I began dancing when I was 4 years old.

My great-aunt owned our dance studio, so for the girls in my family, dance was non-negotiable.

The first few years of ballet we just had to go for one hour a week, and let’s be honest, you don’t do a whole lot of ballet when you’re 4 and 5 years old. It’s like cat herding. The fact that they were able to keep us all in the same room at the same time was a pretty impressive accomplishment.

My older sister started 3 years before me, so for the first few years, I always went to her class too. I watched her dance with her peers and with one of our cousins, I watched their feet, their new tricks. I would imagine how in 3 years I would look just like her. I would be graceful, balanced, thin and my great-aunt would shower me with the same praise she did my sister and cousin.

But as time passed, I didn’t turn into my sister.

While she grew boobs and a tiny waist, I grew out. I didn’t get the good body or the great balance. I was the chubby girl who couldn’t hold her releve without tipping a little. I was the chubby girl that gave 100%, but always came up short.
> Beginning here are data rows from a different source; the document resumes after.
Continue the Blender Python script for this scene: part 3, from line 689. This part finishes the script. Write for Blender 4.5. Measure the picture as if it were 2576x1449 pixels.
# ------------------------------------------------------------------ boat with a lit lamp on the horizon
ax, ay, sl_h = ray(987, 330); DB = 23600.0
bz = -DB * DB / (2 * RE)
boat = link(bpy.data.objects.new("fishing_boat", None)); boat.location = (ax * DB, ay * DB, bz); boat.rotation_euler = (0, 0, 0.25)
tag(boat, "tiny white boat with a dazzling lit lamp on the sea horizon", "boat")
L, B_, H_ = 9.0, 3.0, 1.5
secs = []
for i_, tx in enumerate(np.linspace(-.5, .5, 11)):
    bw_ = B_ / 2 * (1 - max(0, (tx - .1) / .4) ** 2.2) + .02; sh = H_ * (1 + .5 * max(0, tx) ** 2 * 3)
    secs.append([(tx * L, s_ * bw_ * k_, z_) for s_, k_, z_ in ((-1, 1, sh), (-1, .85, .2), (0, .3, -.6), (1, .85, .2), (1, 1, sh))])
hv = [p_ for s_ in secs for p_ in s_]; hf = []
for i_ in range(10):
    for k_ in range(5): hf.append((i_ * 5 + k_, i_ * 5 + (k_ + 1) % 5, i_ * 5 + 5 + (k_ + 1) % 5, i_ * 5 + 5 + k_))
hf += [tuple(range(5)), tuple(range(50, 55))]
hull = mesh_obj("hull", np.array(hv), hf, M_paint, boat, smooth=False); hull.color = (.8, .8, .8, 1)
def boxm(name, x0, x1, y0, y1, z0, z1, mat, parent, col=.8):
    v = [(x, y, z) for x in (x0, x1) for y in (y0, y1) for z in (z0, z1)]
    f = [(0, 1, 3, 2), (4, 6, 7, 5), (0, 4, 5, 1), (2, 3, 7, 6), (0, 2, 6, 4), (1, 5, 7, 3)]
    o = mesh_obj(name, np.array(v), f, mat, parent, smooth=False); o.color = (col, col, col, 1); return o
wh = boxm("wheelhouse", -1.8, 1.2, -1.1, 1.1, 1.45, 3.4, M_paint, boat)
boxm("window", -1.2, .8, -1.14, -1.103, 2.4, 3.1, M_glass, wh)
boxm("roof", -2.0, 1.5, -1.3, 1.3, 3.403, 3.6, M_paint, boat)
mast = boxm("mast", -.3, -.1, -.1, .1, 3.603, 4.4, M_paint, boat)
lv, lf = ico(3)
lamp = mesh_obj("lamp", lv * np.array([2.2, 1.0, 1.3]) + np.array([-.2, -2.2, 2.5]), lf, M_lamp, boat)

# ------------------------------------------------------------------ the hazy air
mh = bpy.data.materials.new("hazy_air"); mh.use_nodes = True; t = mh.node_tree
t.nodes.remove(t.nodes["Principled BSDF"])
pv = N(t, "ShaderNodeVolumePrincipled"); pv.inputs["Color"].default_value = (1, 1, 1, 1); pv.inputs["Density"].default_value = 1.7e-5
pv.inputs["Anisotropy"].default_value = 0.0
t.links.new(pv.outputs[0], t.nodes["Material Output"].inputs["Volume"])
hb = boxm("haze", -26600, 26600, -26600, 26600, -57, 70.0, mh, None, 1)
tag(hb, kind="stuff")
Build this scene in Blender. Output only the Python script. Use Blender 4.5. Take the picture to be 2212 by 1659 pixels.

My great-aunt began to notice that I was chubby and made it a point to remind me of it regularly. When it was nearly time to start ballet on pointe, she told me that I either needed to lose 10 pounds, or wait a year. I was 10.

I had to wait a year.

I picked up extra ballet classes in hopes of improving my technique, of winning the favor of my great-aunt. The extra classes turned into extra opportunities for her to criticize me. To criticize my size, to remind me that I was not graceful like my sister or my cousin, both of which carried on the family tradition of becoming dance instructors for the younger kids.

Each week I prepared myself, I put on my invisible armor which was dented from the last class’s slightly veiled insults. “Oh Katie, well, I guess that’s better than last time.” Or “Katie, you know that you would be able to do that even easier with less weight.” Sometimes she said it only to me, sometimes she stopped the music and hurled the words at me in front of all the other girls in my class.

I tried to quit, but my mom, who was so well intentioned, told me to keep trying. I kept trying, and to my credit, I did improve. For 14 years I went to ballet, the last few years spending over 8 hours a week in that studio, being told I was not graceful, being denied solos, becoming the first person in my family to not be offered a job to teach there.

At the end of my 14th year, I went away to college.

When I went to watch the dance recital the the next summer I was 60 pounds lighter, I hadn’t had a period in 10 months and I was dangerously underweight. I was out of control.

I was starving myself.

I was anorexic.

I can’t give ballet all the credit for the anorexia, because truthfully it was initiated by a need to control something in my life because I was spiraling into depression I couldn’t climb out of. So I counted calories, and by counted, I mean obsessed over them, I controlled them. I started running. I exercised twice a day.

And the weight fell off.

But when I looked in the mirror, I didn’t see a thin girl. I saw the chubby 10 year old who wasn’t allowed to start pointe with her peers. I saw the ungraceful girl who couldn’t keep up, who wasn’t good enough.

It has been 9 years since I quit ballet and 9 years since my first bout with an eating disorder. I say first because eating disorders aren’t like the flu, they don’t just go away. They sit under the surface waiting to re-emerge, to re-devastate your self-confidence.

I am older now, stronger maybe, but I still see a chubby girl in the mirror. When I gain 5 pounds, I can’t see anything besides failure. When my weight goes above 135 pounds, I literally cannot stop the thoughts of starving myself, of going to any length to be thinner.

To be the graceful ballerina that I always imagined I’d grow up to be.

To be what I couldn’t be all those years ago.